____ Material provided

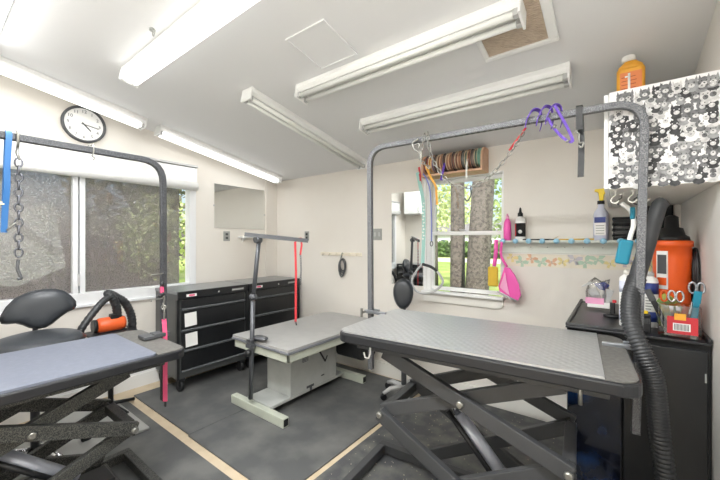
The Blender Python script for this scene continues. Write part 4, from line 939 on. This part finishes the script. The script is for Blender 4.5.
MB().prism([(-.19,ct+.14),(-.18,ct+.155),(-.14,ct+.185),(-.115,ct+.175),(-.15,ct+.16)], 2.71, 2.73, 'y').build('torn_top', 'lgrey', t)

# ------------------------------------------------------------------ outdoors
struct(MB().box((-40,YB+.12,-.35),(30,60,-.3)).box((-40,-12,-.35),(XL-.15,YB+.12,-.3)), 'ground', 'grass')
struct(MB().box((-40,27,-.3),(30,33,-.28)), 'road', 'road')
def trunk(name, label, x, y, r, h, lean):
    t = thing(name, label, 'tree', (x,y,-.3))
    pts = [Vector((x+lean*z, y, -.3+z)) for z in [h*k/10 for k in range(11)]]
    MB().tube(pts, [r*(1.35 if k == 0 else 1.08-.025*k) for k in range(11)], 18).build('trunk', 'bark', t)
    q = pts[6]; MB().tube(spline([q, q+Vector((-.25,.05,.5)), q+Vector((-.5,.1,1.3))],4), [r*.6]*5+[r*.4]*4, 10).build('branch', 'bark', t)
    return t, pts[-1]
def leaves(w, c, rad, n, size, rs):
    for i in range(n):
        v = Vector((rs.gauss(0,1),rs.gauss(0,1),rs.gauss(0,1))).normalized()*rs.random()**.4
        p = Vector(c)+Vector((v.x*rad[0],v.y*rad[1],v.z*rad[2])); a = Vector((rs.gauss(0,1),rs.gauss(0,1),rs.gauss(0,1))).normalized(); b = a.orthogonal().normalized()
        s_ = size*rs.uniform(.6,1.4); w.face([w.bm.verts.new(p+a*s_), w.bm.verts.new(p+b*s_*.6), w.bm.verts.new(p-a*s_), w.bm.verts.new(p-b*s_*.6)])
rs = random.Random(5)
t, e = trunk('oak_tree', 'slender grey tree trunk outside, left in the back window', -2.43,6.3,.135,5,.0)
w = MB(); leaves(w, e+Vector((-.9,.2,1.2)), (1.0,1.2,1.0), 400, .12, rs); w.build('foliage', 'leaf', t)
t, e = trunk('oak_tree', 'thick grey tree trunk outside, right in the back window', -2.05,6.1,.195,5.5,.06)
w = MB(); leaves(w, e+Vector((1.9,.2,1.0)), (1.2,1.4,1.2), 400, .12, rs); w.build('foliage', 'leaf', t)
def bush(name, label, c, rad, n, size, m_, cat='bush', group=None):
    t = thing(name, label, cat, (c[0],c[1],-.3), 0, group); w = MB(); leaves(w, c, rad, n, size, rs); w.build('foliage', m_, t)
    MB().cyl((c[0],c[1],-.3),(c[0],c[1],c[2]), .12, 8, .06).build('stem', 'bark', t)
w = MB(); leaves(w, (-14,35.5,.55), (13,1,.9), 3500, .22, rs)
tag(w.build('hedge', 'leafd'), 'low green hedge across the road outside the back window', 'hedge')
for k, (x, y, z, r, m_, lab) in enumerate(((-19,49,4.5,5,'leafy','pale leafy tree beyond the road, left in the back window'),(-8,50,5,5.5,'leaf','green leafy tree beyond the road, right in the back window'),(-5.5,12,3.2,1.5,'leafy','pale leafy shrub seen left of the trunks'),(-2.6,12.5,2.8,1.7,'leaf','leafy tree close behind the thick trunk outside'))):
    bush('leafy_tree', lab, (x,y,z), (r,r*.7,r), 1400, r*.05, m_, 'tree')
t = thing('house', 'white house with dark windows far beyond the hedge', 'house', (-13,41.5,-.3))
MB().box((-19,41,-.3),(-8,44,2.2)).build('wall', 'housew', t); MB().prism([(40.6,2.2),(44.4,2.2),(42.5,3.6)], -19.4, -7.6, 'x').build('roof', 'roofg', t)
for k in range(6): MB().box((-18+k*1.8,40.95,.7),(-17.1+k*1.8,41.0,1.6)).build('window', 'winp', t)
# beyond the left window
t = thing('shed', 'white shed seen hazily through the left window screen', 'shed', (-9,1.2,-.3))
MB().prism([(.2,.66),(1.2,.60),(1.87,.92),(1.70,2.09),(1.57,2.22),(1.19,2.04),(.2,2.0)], -11, -9, 'x').build('wall', 'housew', t)
MB().bar((-8.98,1.0,1.9),(-8.98,1.75,1.2), .02, .12, (1,0,0)).build('trim_board', 'lgrey', t); MB().box((-10.9,.3,-.3),(-9.1,1.4,.70)).build('base', 'fence', t)
w = MB()
for k in range(70): w.box((-12.04,-6+k*.16,-.3),(-12,-5.86+k*.16,1.25+.02*(k % 3)))
w.box((-12.08,-6,.9),(-12.04,5.2,1.0)); tag(w.build('fence', 'fence'), 'brown board fence beyond the left window', 'fence')
for x, y, z, r, m_, lab in ((-10.5,4.3,1.6,1.1,'leafy','pale green bush at the right edge of the left window'),(-15,-1,4,3.0,'leafg','dark green tree beyond the fence, left window'),(-16,6.5,4,3.4,'leafg','green tree beyond the fence, right part of left window')):
    bush('leafy_tree', lab, (x,y,z), (r,r,r*1.2), 1200, r*.06, m_, 'tree')

# ------------------------------------------------------------------ light, sky, camera
wd = bpy.data.worlds.new('World'); scn.world = wd; wd.use_nodes = True; nt = wd.node_tree
sk = nt.nodes.new('ShaderNodeTexSky'); sk.sky_type = 'NISHITA'; sk.sun_disc = False; sk.sun_elevation = R_(50); sk.sun_rotation = R_(200); sk.dust_density = 3
nt.links.new(sk.outputs[0], nt.nodes['Background'].inputs[0]); nt.nodes['Background'].inputs[1].default_value = .22
sn = bpy.data.lights.new('sun', 'SUN'); sn.energy = 4.6; sn.angle = .02; sn.color = (1,.95,.85); so = bpy.data.objects.new('sun', sn); COL.objects.link(so)
so.rotation_euler = Vector((-.5,.6,-.7)).to_track_quat('-Z','Y').to_euler()
cam = bpy.data.cameras.new('camera'); co = bpy.data.objects.new('camera', cam); COL.objects.link(co)
co.location = (0,0,1.45); co.rotation_euler = (PI/2,0,R_(37.2)); cam.sensor_width = 36; cam.lens = 338/720*36; cam.shift_y = 1/720; cam.clip_start = .02; cam.clip_end = 300
scn.camera = co
vs = scn.view_settings; vs.view_transform = 'Standard'; vs.look = 'None'; vs.gamma = 1; vs.exposure = .45; vs.use_curve_mapping = False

________

## Exercise prompt
Write the material out again exactly as it appears, dropping the pictures.

## Complete response
The Blender Python script for this scene continues. Write part 4, from line 939 on. This part finishes the script. The script is for Blender 4.5.
MB().prism([(-.19,ct+.14),(-.18,ct+.155),(-.14,ct+.185),(-.115,ct+.175),(-.15,ct+.16)], 2.71, 2.73, 'y').build('torn_top', 'lgrey', t)

# ------------------------------------------------------------------ outdoors
struct(MB().box((-40,YB+.12,-.35),(30,60,-.3)).box((-40,-12,-.35),(XL-.15,YB+.12,-.3)), 'ground', 'grass')
struct(MB().box((-40,27,-.3),(30,33,-.28)), 'road', 'road')
def trunk(name, label, x, y, r, h, lean):
    t = thing(name, label, 'tree', (x,y,-.3))
    pts = [Vector((x+lean*z, y, -.3+z)) for z in [h*k/10 for k in range(11)]]
    MB().tube(pts, [r*(1.35 if k == 0 else 1.08-.025*k) for k in range(11)], 18).build('trunk', 'bark', t)
    q = pts[6]; MB().tube(spline([q, q+Vector((-.25,.05,.5)), q+Vector((-.5,.1,1.3))],4), [r*.6]*5+[r*.4]*4, 10).build('branch', 'bark', t)
    return t, pts[-1]
def leaves(w, c, rad, n, size, rs):
    for i in range(n):
        v = Vector((rs.gauss(0,1),rs.gauss(0,1),rs.gauss(0,1))).normalized()*rs.random()**.4
        p = Vector(c)+Vector((v.x*rad[0],v.y*rad[1],v.z*rad[2])); a = Vector((rs.gauss(0,1),rs.gauss(0,1),rs.gauss(0,1))).normalized(); b = a.orthogonal().normalized()
        s_ = size*rs.uniform(.6,1.4); w.face([w.bm.verts.new(p+a*s_), w.bm.verts.new(p+b*s_*.6), w.bm.verts.new(p-a*s_), w.bm.verts.new(p-b*s_*.6)])
rs = random.Random(5)
t, e = trunk('oak_tree', 'slender grey tree trunk outside, left in the back window', -2.43,6.3,.135,5,.0)
w = MB(); leaves(w, e+Vector((-.9,.2,1.2)), (1.0,1.2,1.0), 400, .12, rs); w.build('foliage', 'leaf', t)
t, e = trunk('oak_tree', 'thick grey tree trunk outside, right in the back window', -2.05,6.1,.195,5.5,.06)
w = MB(); leaves(w, e+Vector((1.9,.2,1.0)), (1.2,1.4,1.2), 400, .12, rs); w.build('foliage', 'leaf', t)
def bush(name, label, c, rad, n, size, m_, cat='bush', group=None):
    t = thing(name, label, cat, (c[0],c[1],-.3), 0, group); w = MB(); leaves(w, c, rad, n, size, rs); w.build('foliage', m_, t)
    MB().cyl((c[0],c[1],-.3),(c[0],c[1],c[2]), .12, 8, .06).build('stem', 'bark', t)
w = MB(); leaves(w, (-14,35.5,.55), (13,1,.9), 3500, .22, rs)
tag(w.build('hedge', 'leafd'), 'low green hedge across the road outside the back window', 'hedge')
for k, (x, y, z, r, m_, lab) in enumerate(((-19,49,4.5,5,'leafy','pale leafy tree beyond the road, left in the back window'),(-8,50,5,5.5,'leaf','green leafy tree beyond the road, right in the back window'),(-5.5,12,3.2,1.5,'leafy','pale leafy shrub seen left of the trunks'),(-2.6,12.5,2.8,1.7,'leaf','leafy tree close behind the thick trunk outside'))):
    bush('leafy_tree', lab, (x,y,z), (r,r*.7,r), 1400, r*.05, m_, 'tree')
t = thing('house', 'white house with dark windows far beyond the hedge', 'house', (-13,41.5,-.3))
MB().box((-19,41,-.3),(-8,44,2.2)).build('wall', 'housew', t); MB().prism([(40.6,2.2),(44.4,2.2),(42.5,3.6)], -19.4, -7.6, 'x').build('roof', 'roofg', t)
for k in range(6): MB().box((-18+k*1.8,40.95,.7),(-17.1+k*1.8,41.0,1.6)).build('window', 'winp', t)
# beyond the left window
t = thing('shed', 'white shed seen hazily through the left window screen', 'shed', (-9,1.2,-.3))
MB().prism([(.2,.66),(1.2,.60),(1.87,.92),(1.70,2.09),(1.57,2.22),(1.19,2.04),(.2,2.0)], -11, -9, 'x').build('wall', 'housew', t)
MB().bar((-8.98,1.0,1.9),(-8.98,1.75,1.2), .02, .12, (1,0,0)).build('trim_board', 'lgrey', t); MB().box((-10.9,.3,-.3),(-9.1,1.4,.70)).build('base', 'fence', t)
w = MB()
for k in range(70): w.box((-12.04,-6+k*.16,-.3),(-12,-5.86+k*.16,1.25+.02*(k % 3)))
w.box((-12.08,-6,.9),(-12.04,5.2,1.0)); tag(w.build('fence', 'fence'), 'brown board fence beyond the left window', 'fence')
for x, y, z, r, m_, lab in ((-10.5,4.3,1.6,1.1,'leafy','pale green bush at the right edge of the left window'),(-15,-1,4,3.0,'leafg','dark green tree beyond the fence, left window'),(-16,6.5,4,3.4,'leafg','green tree beyond the fence, right part of left window')):
    bush('leafy_tree', lab, (x,y,z), (r,r,r*1.2), 1200, r*.06, m_, 'tree')

# ------------------------------------------------------------------ light, sky, camera
wd = bpy.data.worlds.new('World'); scn.world = wd; wd.use_nodes = True; nt = wd.node_tree
sk = nt.nodes.new('ShaderNodeTexSky'); sk.sky_type = 'NISHITA'; sk.sun_disc = False; sk.sun_elevation = R_(50); sk.sun_rotation = R_(200); sk.dust_density = 3
nt.links.new(sk.outputs[0], nt.nodes['Background'].inputs[0]); nt.nodes['Background'].inputs[1].default_value = .22
sn = bpy.data.lights.new('sun', 'SUN'); sn.energy = 4.6; sn.angle = .02; sn.color = (1,.95,.85); so = bpy.data.objects.new('sun', sn); COL.objects.link(so)
so.rotation_euler = Vector((-.5,.6,-.7)).to_track_quat('-Z','Y').to_euler()
cam = bpy.data.cameras.new('camera'); co = bpy.data.objects.new('camera', cam); COL.objects.link(co)
co.location = (0,0,1.45); co.rotation_euler = (PI/2,0,R_(37.2)); cam.sensor_width = 36; cam.lens = 338/720*36; cam.shift_y = 1/720; cam.clip_start = .02; cam.clip_end = 300
scn.camera = co
vs = scn.view_settings; vs.view_transform = 'Standard'; vs.look = 'None'; vs.gamma = 1; vs.exposure = .45; vs.use_curve_mapping = False